Today, especially in these here parts, the first glimmer of sunshine on a paved parking lot means a continual flow of workers heading out. To me, they are like salmon swimming upstream – searching for that new pool of water to gather.

Now that leaving a workplace no longer requires bundling up like a kindergartener in a snowsuit and scraping a mound of snow off the car just to get a cuppa joe from the local doughnut shop, chances are employee momentary absenteeism is going to increase.

What does that mean for your customer in today’s panicky economics?

Are there opportunities for strategic location shifts within your accounts, taking
advantage of higher traffic flows? Rightly so, some operators face pretty strict
conditions as to where a machine can be located within a facility, but have you had that conversation lately?

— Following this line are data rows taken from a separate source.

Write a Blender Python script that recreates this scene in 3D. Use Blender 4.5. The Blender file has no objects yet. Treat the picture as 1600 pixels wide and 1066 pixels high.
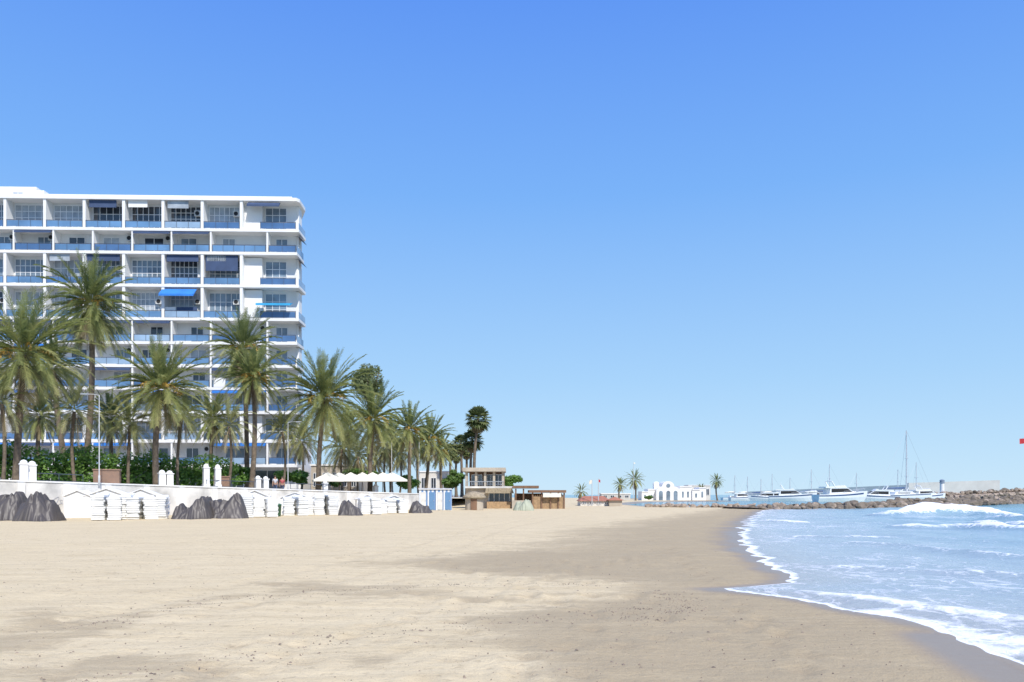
import bpy, bmesh, math, random
import numpy as np
from mathutils import Vector, Matrix
random.seed(7)
PI=math.pi
F=1244.0; H=1.6; HY=773.0
scene=bpy.context.scene
col=scene.collection
def at(px,py,Y): return Vector(((px-800)/F*Y, Y, H+(HY-py)/F*Y))
def gr(px,py):
    Y=H*F/(py-HY); return ((px-800)/F*Y, Y)

# ------------------------------------------------------------------ numpy noise
def vn(x,y,s=0):
    xi=np.floor(x).astype(np.int64); yi=np.floor(y).astype(np.int64)
    xf=x-xi; yf=y-yi
    u=xf*xf*(3-2*xf); v=yf*yf*(3-2*yf)
    def h(a,b):
        n=(a*374761393+b*668265263+s*974634777)&0x7fffffff
        n=((n^(n>>13))*1274126177)&0x7fffffff
        return ((n^(n>>16))&0xffff)/65535.0
    return (h(xi,yi)*(1-u)+h(xi+1,yi)*u)*(1-v)+(h(xi,yi+1)*(1-u)+h(xi+1,yi+1)*u)*v
def fbm(x,y,s=0,o=4):
    r=0;a=.5;t=0
    for k in range(o):
        r=r+a*vn(x*2**k+k*17.3,y*2**k-k*9.1,s+k); t+=a; a*=.5
    return r/t
def sst(a,b,x):
    t=np.clip((x-a)/(b-a),0,1); return t*t*(3-2*t)

# ------------------------------------------------------------------ materials
def _nt(name):
    m=bpy.data.materials.new(name); m.use_nodes=True
    nt=m.node_tree; b=nt.nodes['Principled BSDF']; return m,nt,b
def lk(nt,a,b): nt.links.new(a,b)
def mathn(nt,op,a,b=None,c=None,clamp=False):
    n=nt.nodes.new('ShaderNodeMath'); n.operation=op; n.use_clamp=clamp
    for i,x in enumerate((a,b,c)):
        if x is None: continue
        if isinstance(x,(int,float)): n.inputs[i].default_value=x
        else: lk(nt,x,n.inputs[i])
    return n.outputs[0]
def mixc(nt,f,a,b):
    n=nt.nodes.new('ShaderNodeMix'); n.data_type='RGBA'
    for k,x in ((0,f),(6,a),(7,b)):
        if isinstance(x,(int,float)): n.inputs[k].default_value=x
        elif isinstance(x,tuple): n.inputs[k].default_value=(*x[:3],1)
        else: lk(nt,x,n.inputs[k])
    return n.outputs[2]
def noisen(nt,vec,scale,detail=4,rough=.55,dist=0):
    n=nt.nodes.new('ShaderNodeTexNoise'); n.inputs['Scale'].default_value=scale
    n.inputs['Detail'].default_value=detail; n.inputs['Roughness'].default_value=rough
    n.inputs['Distortion'].default_value=dist
    if vec is not None: lk(nt,vec,n.inputs['Vector'])
    return n.outputs['Fac']
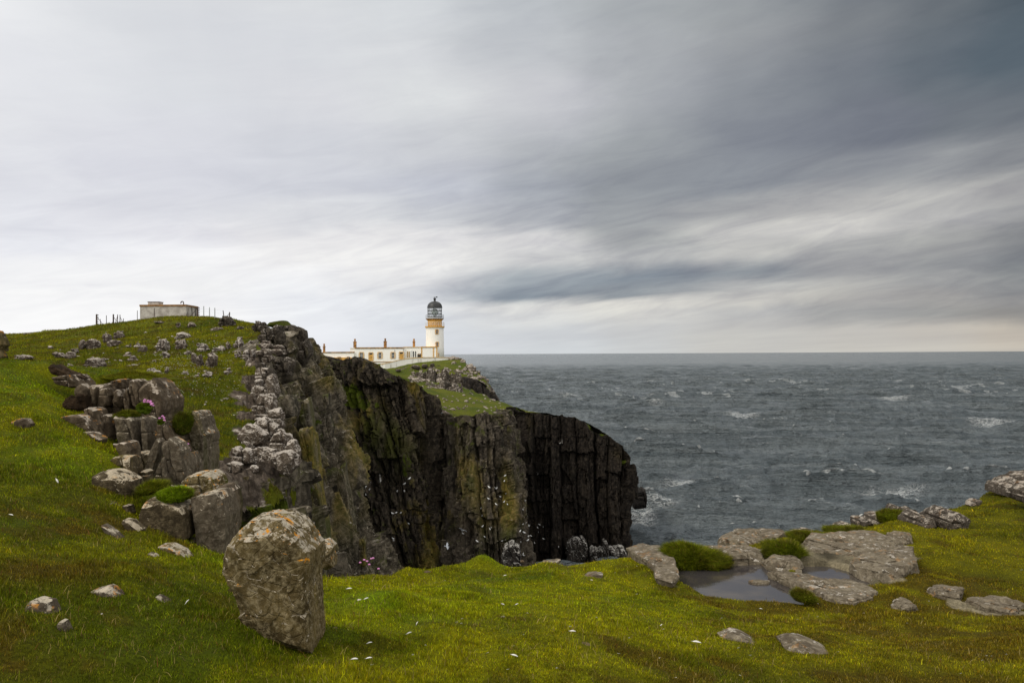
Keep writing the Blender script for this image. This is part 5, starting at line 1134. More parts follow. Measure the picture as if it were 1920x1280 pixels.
def arch(px, w, col, y=0.8):
    mb = MB(); hw = w/2; z0, z1 = lz(670), lz(659.5)
    pts = [(-hw, z0), (hw, z0), (hw, z1)] + [(hw*math.cos(a), z1 + hw*math.sin(a)) for a in np.linspace(0.3, math.pi-0.3, 6)] + [(-hw, z1)]
    n = len(pts); vs = [(x, -0.06, z) for x, z in pts] + [(x, 0.2, z) for x, z in pts]
    mb.add(vs, [tuple(range(n)), tuple(range(2*n-1, n-1, -1))] + [(i, (i+1) % n, n + (i+1) % n, n+i) for i in range(n)])
    return mb.build('arched_opening', col, RW, loc=(rx(px), y, 0))
for px, c in ((763.0, 'ochre_pale'), (766.5, 'ochre_pale'), (774.8, 'black'), (778.6, 'black')): arch(px, 0.30, M[c])
for px in (764.2, 767.7): arch(px, 0.10, M['black'], 0.74)
MB().tube((rx(770.8), 0.6, lz(670)), (rx(770.8), 0.6, lz(659)), 0.12).lathe([(0.0, 0), (0.26, 0.05), (0.2, 0.3), (0, 0.4)], (rx(770.8), 0.6, lz(658.6)), 10).build('lamp_standard', M['white_paint'], RW)
MB().box(rx(782.5), rx(788.6), 0.2, 0.79, lz(670), lz(665.2)).tube((rx(784), 0.5, lz(665.2)), (rx(784), 0.5, lz(663.2)), 0.18).tube((rx(787.4), 0.5, lz(665.2)), (rx(787.4), 0.5, lz(663.0)), 0.18).build('fuel_tank', M['black'], RW)
MB().box(rx(782.4), rx(788.7), 0.15, 0.8, lz(665.19), lz(664.6)).build('tank_rim', M['ochre'], RW)
chimney(774.0, 650.4, 635.0, RW, rx, lz, 0.70)

# low annex at the left
x4, _ = XZ(604, 660); x5, _ = XZ(664, 660)
AN = empty('annex', ((x4+x5)/2, BD-0.5, zbm), 'lower white annex with worn ochre roof edge at the left end of the cottages', 'building')
ax = lambda px: XZ(px, 660)[0] - (x4+x5)/2
MB().box(ax(605.5), ax(664.4), 0, 8, 0, lz(660.8)).build('wall', M['limewash'], AN)
MB().box(ax(606), ax(665), -0.2, 8.2, lz(660.79), lz(658.9)).build('roof_edge', M['cope_worn'], AN)
MB().box(ax(599.8), ax(605.2), 0.2, 7, 0, lz(659.6)).box(ax(599.6), ax(605.3), 0.1, 7.1, lz(659.59), lz(658.9)).build('end_wall', M['limewash_old'], AN)
qn = MB()
for k in range(5): qn.box(ax(606), ax(606)+0.3+0.2*(k % 2), -0.05, 0.0, 0.8+k*0.5, 1.2+k*0.5)
qn.box(ax(601.5), ax(602.9), 0.1, 0.2, 0.5, lz(659.8)).build('quoin', M['ochre'], AN)
chimney(604.3, 659.2, 643.5, AN, ax, lz, 0.62)
MB().box(ax(606), ax(660), -0.6, -0.01, 0, lz(669.5)).build('base_course', M['ochre'], AN)
MB().box(ax(615), ax(622), -0.75, -0.61, lz(671), lz(668.4)).box(ax(634), ax(641), -0.75, -0.61, lz(671), lz(668.4)).box(ax(652), ax(655.8), -0.75, -0.61, lz(673), lz(668.2)).build('coping_block', M['cope_worn'], AN)
MB().box(ax(655.9), ax(658), -0.7, -0.61, lz(673), lz(668.6)).build('doorway', M['pane'], AN)

# boundary wall climbing to the tower
wp = [(713.5, 681.8, 697, 236), (722, 680.5, 696.5, 236), (735, 677.5, 692, 237), (748, 674.2, 686.5, 238), (762, 671.4, 682.0, 239), (778, 669.9, 678.6, 240), (795, 669.4, 677.0, 241), (812, 669.2, 675.5, 242), (828, 669.2, 674.6, 243), (840, 669.4, 673.6, 244), (850, 669.6, 672.6, 245)]
base = P(780, 685, 240)
def band(t0, t1, front, back, ext=0.0):
    mb = MB(); vs = []
    for px, pt, pb, d in wp:
        a = P(px, pt, d); b_ = P(px, pb + 4, d)
        zt_ = a[2]; zb2 = b_[2]
        lo = zt_ + t0 if t0 is not None else zb2; hi = zt_ + t1
        for yy in (front, back):
            for zz in (lo, hi): vs.append((a[0] - base[0], a[1] + yy - base[1], zz - base[2]))
    fs = []
    for i in range(len(wp) - 1):
        a = i * 4; b_ = a + 4
        fs += [(a, b_, b_+1, a+1), (a+2, a+3, b_+3, b_+2), (a+1, b_+1, b_+3, a+3), (a, a+2, b_+2, b_)]
    e = (len(wp) - 1) * 4; fs += [(0, 1, 3, 2), (e, e+2, e+3, e+1)]
    return mb.add(vs, fs)
BW = empty('boundary_wall', tuple(base), 'white boundary wall with ochre coping curving up to the lighthouse', 'wall')
band(None, -0.22, 0, 0.5).build('wall', M['limewash_old'], BW)
band(-0.219, 0.0, -0.12, 0.62).build('coping', M['ochre_pale'], BW)

# ------------------------------------------------------------------ bunker on the hill
m, t, b = material('bunker_render'); pos = t.new('ShaderNodeNewGeometry').outputs['Position']
n1 = t.noise(pos, 1.6, 8, 0.7); n2 = t.noise(t.scalev(pos, (1.5, 1.5, 0.55)), 1.0, 7, 0.7); st = t.attr('stain')
c = t.mix(t.mapr(n1, 0.35, 0.65), (0.30, 0.27, 0.235), (0.52, 0.49, 0.44))
th_ = t.math('SUBTRACT', 0.70, t.math('MULTIPLY', st, 0.22))
c = t.mix(t.mapr(n2, th_, t.math('ADD', th_, 0.05)), c, (0.05, 0.045, 0.04))
t.put(b.inputs['Base Color'], c); b.inputs['Roughness'].default_value = 0.9; t.put(b.inputs['Normal'], t.bump(n1, 0.6, 0.05))
M['bunker'] = m
bd = 97.0; cL = P(262.5, 606, bd); cR = P(349, 600, bd); top = P(300, 573.6, bd)[2]
BK = empty('bunker', (cL[0], bd, cL[2] - 0.6), 'weathered flat-roofed concrete hut with a brown roof edge on the hilltop', 'bunker')
W_ = cR[0] - cL[0]; H_ = top - (cL[2] - 0.6)
eR = P(371, 600, bd + 4.2); ex = eR[0] - cL[0]; ey = 4.2
def prism(poly, z0, z1):
    n = len(poly); return MB().add([(x, y, z0) for x, y in poly] + [(x, y, z1) for x, y in poly], [tuple(range(n))[::-1], tuple(range(n, 2*n))] + [(i, (i+1) % n, n+(i+1) % n, n+i) for i in range(n)])
foot = [(0, 0), (W_, 0), (ex, ey), (ex - 2.5, ey + 2), (0.8, ey + 1.5)]
nx, nz = 160, 50
fx = np.linspace(0, W_, nx); fz = np.linspace(0, H_, nz); Fx, Fz = np.meshgrid(fx, fz)
o = prism(foot, 0, H_).build('wall', M['bunker'], BK)
import bmesh
bm = bmesh.new(); bm.from_mesh(o.data); bmesh.ops.subdivide_edges(bm, edges=bm.edges[:], cuts=30, use_grid_fill=True); bm.to_mesh(o.data); bm.free()
co = np.empty(len(o.data.vertices) * 3, np.float32); o.data.vertices.foreach_get('co', co); co = co.reshape(-1, 3)
sv = np.maximum(np.exp(-((co[:, 0] - W_ * 0.55) / 1.5) ** 2 - ((co[:, 2] - 0.8) / 1.3) ** 2), 0.8 * np.exp(-((co[:, 0] - W_ * 0.95) / 0.5) ** 2))
a = o.data.attributes.new('stain', 'FLOAT', 'POINT'); a.data.foreach_set('value', sv.astype(np.float32))
M['roof_brown'] = simple_mat('brown_roof_edge', (0.26, 0.13, 0.04), 0.85, var=0.4, vscale=2)
rf = [(-0.06, -0.06), (W_ + 0.04, -0.06), (ex + 0.08, ey), (ex - 2.5, ey + 2.1), (0.7, ey + 1.6)]
ro_ = prism(rf, H_ - 0.04, H_ + 0.17).build('roof', M['roof_brown'], BK)
k_ = bd / F
MB().box(0.5, 1.85, 1.0, 2.2, H_ + 0.171, H_ + 0.55).build('roof_box', M['bunker'], ro_)
MB().box(0.45, 1.9, 0.95, 2.25, H_ + 0.551, H_ + 0.61).build('box_lid', M['rust'], ro_)
px_ = (334 - 262.5) * k_
MB().path([(px_ + 0.17, 1.2, H_ + 0.17), (px_ + 0.17, 1.2, H_ + 0.45)] + [(px_ + 0.17 * math.cos(a), 1.2, H_ + 0.45 + 0.17 * math.sin(a)) for a in np.linspace(0.2, math.pi, 9)] + [(px_ - 0.17, 1.2, H_ + 0.36)], 0.065, 8).build('vent_pipe', M['rust'], ro_)

# fence posts round the bunker
def post(px, pyb, pyt, d, label, mat, r=0.03, lean=0, name='fence_post', rungs=0, brace=None, group=None):
    a = P(px, pyb, d); h = P(px, pyt, d)[2] - a[2]
    R = empty(name, tuple(a), label, 'fence post', group) if (rungs or brace) else None
    r = r * 1.8; mb = MB().tube((0, 0, -0.3), (lean * k_, 0, h), r, r * 0.85, 6)
    if R is None:
        return mb.build(name, mat, None, loc=tuple(a), label=label, cat='fence post', group=group)
    mb.build('post', mat, R)
    if rungs:
        st_ = MB()
        for k in range(rungs):
            z = h * (k + 0.6) / rungs; st_.box(0.0, 0.22, -0.06, 0.06, z - 0.05, z + 0.05)
        st_.build('step_iron', mat, R)
    if brace:
        dx, zt = brace; MB().tube((0, 0, h * zt), (dx * k_, 0, -0.1), 0.03, n=6).build('brace', mat, R)
    return R
G = 'fence posts round the hut'
post(181, 614, 589, 99, 'dark stepped strainer post at the far left with a long sloping brace', M['rust'], 0.06, rungs=6, brace=(18, 0.85), group=G)
post(188, 613, 598, 99, 'short thin post under the brace of the leftmost stepped post', M['rust'], 0.025, group=G)
post(199.5, 612, 591, 99, 'thin reddish post right of the leftmost stepped post', M['rust'], 0.025, group=G)
post(212.5, 611, 589, 98, 'stout dark post at the left of the tangled group of posts', M['rust'], 0.055, brace=(14, 0.8), group=G)
post(220.5, 610, 589.5, 98, 'thin post in the middle of the tangled group of posts', M['rust'], 0.03, brace=(-6, 0.9), group=G)
post(225, 609.5, 590, 98, 'thin braced post at the right of the tangled group of posts', M['rust'], 0.03, brace=(9, 0.8), group=G)
post(231.5, 608.5, 597, 98, 'short post just right of the tangled group of posts', M['rust'], 0.025, group=G)
post(249.5, 607, 601, 98, 'stubby dark post with a flat head left of the hut', M['rust'], 0.05, group=G)
post(257.5, 605, 582, 97, 'thin reddish post just left of the hut', M['rust'], 0.022, group=G)
post(289.5, 600, 577.5, 94, 'thin post standing in front of the left part of the hut wall', M['rust'], 0.025, group=G)
post(352.5, 595, 577.5, 93, 'thin post in front of the right corner of the hut', M['rust'], 0.025, group=G)
post(370.5, 596, 575.5, 93, 'dark stepped post with a long brace at the right corner of the hut', M['rust'], 0.06, rungs=6, brace=(-17, 0.95), group=G)
post(382, 596, 574, 92, 'first of three straight grey posts right of the hut, nearest it', M['steel'], 0.035, group=G)
post(392.8, 597, 576, 91, 'middle one of three straight grey posts right of the hut', M['steel'], 0.035, group=G)
post(402.8, 598, 577, 90, 'last of three straight grey posts right of the hut, farthest from it', M['steel'], 0.035, group=G)
post(421, 597, 582, 87, 'leaning thin post on the crag', M['rust'], 0.03, lean=-2.5, group=G)
post(430, 596, 585, 87, 'end post with a brace on the crag', M['rust'], 0.04, lean=0.5, brace=(-8, 0.75), group=G)
wire = MB()
for z in (579, 584): 
    pts = [tuple(P(px, z + o_, d)) for px, o_, d in ((371, 0, 93), (382, 0.4, 92), (392.8, 1.2, 91), (402.8, 2.0, 90), (420, 4.2, 87))]
    wire.path(pts, 0.006, 4)
wire.build('fence_wire', M['steel'], None, label='thin wires strung between the posts right of the hut', cat='wire')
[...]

Much like the salmon analogy, this is a good time to go fishing with your clients. Not necessarily in a literal sense, but here’s the picture: fuel costs can’t be ignored any longer, food prices are beginning to spike, and even the almighty brown-cup Buddha has raised coffee prices.

According to economic analysts, energy prices jumped 2.9 per cent in March, the biggest increase since November. The price of gasoline was up 1.3 per cent, while natural gas rose by 4.2 per cent. Home heating oil shot up by 13.1 per cent and diesel fuel increased by 15.3 per cent.

Food costs rose by 1.2 per cent in the same month.

And it’s not going to stop there. The mainstream media has already hyped-up the gas prices to $1.40 per litre, even $1.50, by summer. Think that won’t happen now?

In your pond, there are some pretty big predators (drive-throughs, new foodservice establishments getting into the coffee and snack business) … and a not-so-healthy bit of pollution (uncertain economics and fears over productivity). To land something worth keeping, it’s going to take some intuition and testing.

Fishing with that client will be exactly like fishing with Bob Izumi. You’re going to need the right bait, and you’re going to have to cast your line into the waters many times over before you catch anything worthy of a taxidermed trophy.

But before you decide whether or not it’s a keeper, you’ll need to know, is that catch the kind found in abundance, or close to extinction; because sometimes, you need to know when to catch and release.